Allah berfirman dalam Az-Zumar: 53:
“Katakanlah, wahai hamba-hamba-Ku yang melampaui batas terhadap diri mereka sendiri, janganlah kamu berputus asa dari rahmat Allah. Sesungguhnya Allah mengampuni dosa-dosa semuanya.”
Ini adalah wajah Islam yang penuh cinta, bukan ancaman yang membuat takut. Mereka yang mendekat, akan datang dengan hati yang bersih. Mereka akan merasa diterima, karena yang mereka temui adalah Islam yang penuh rahmat.
Kita Belum Mengerti Cinta-Nya
Bagaimana jika selama ini kita yang belum mengerti cinta-Nya? Mungkin kita terlalu cepat menghakimi, terlalu kaku dalam memberi batas. Kita lupa bahwa Islam itu ada bukan untuk membuat orang ketakutan, tapi untuk membuat mereka merasa damai, disayangi.
Syariat adalah bunga yang mekar. Di dalamnya ada pesan-pesan cinta, ada janji ampunan, ada jalan keselamatan. Tapi jika kita hanya menunjukkan sisi keras, tentu orang akan merasa jauh. Karena cinta dari Allah, Islam ada untuk semua. Bukan hanya untuk mereka yang taat sempurna, tapi juga bagi yang masih mencari arah.
Islam Sebagai Solusi, Bukan Penghakiman
Kita bisa memilih bagaimana mengenalkan Islam. Bukan dengan memaksa atau menghakimi, tapi dengan hadir sebagai jawaban. Mereka yang terluka, biarkan Islam menjadi perban bagi hatinya. Mereka yang merasa terasing, biarkan syariat menjadi rumah yang menyambut mereka dengan hangat.
Lihatlah bagaimana Rasulullah ﷺ memperlakukan yang datang kepadanya.

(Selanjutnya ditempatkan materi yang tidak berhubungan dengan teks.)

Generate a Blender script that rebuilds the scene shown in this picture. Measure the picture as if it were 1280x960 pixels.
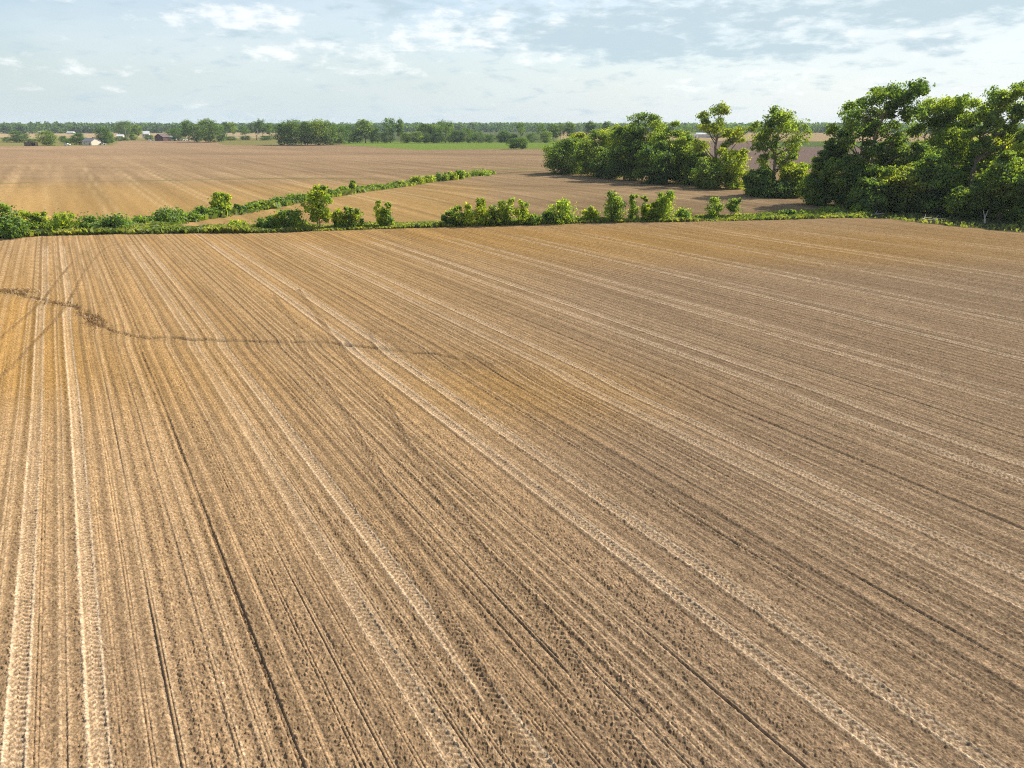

Mereka yang datang dengan dosa, dengan kesalahan, beliau sambut dengan harapan, bukan dengan penghakiman.
“Barang siapa yang taubat sebelum matahari terbit dari barat, niscaya Allah akan menerima taubatnya.” (HR. Muslim)
Ada harapan bagi setiap orang. Dan itulah yang harus kita bawa, Islam sebagai cahaya, bukan sebagai tembok penghalang.
Jalan Pulang Bagi Mereka yang Terluka
Syariat, dalam wajah aslinya, adalah jalan pulang. Bukan karena ancaman, tetapi karena cinta dan rahmat. Mereka yang terluka mungkin akan datang kembali jika yang mereka lihat bukan penghakiman, tapi maaf yang penuh kehangatan.
Syariat yang mereka kenal kini berubah menjadi luka. Tapi luka itu bisa sembuh. Jika kita sajikan dengan wajah yang ramah, dengan suara yang penuh kasih. Mari kita undang mereka pulang, dengan syariat sebagai hadiah. Agar mereka tahu, bahwa Islam adalah tempat untuk jiwa-jiwa yang ingin berteduh, bukan untuk yang merasa terhakimi.
Mari kita sajikan Islam dengan keindahan yang utuh. Islam bukan nama yang horor, tapi adalah sebuah janji harapan. Dan untuk mereka yang terluka, Islam akan selalu punya jalan pulang.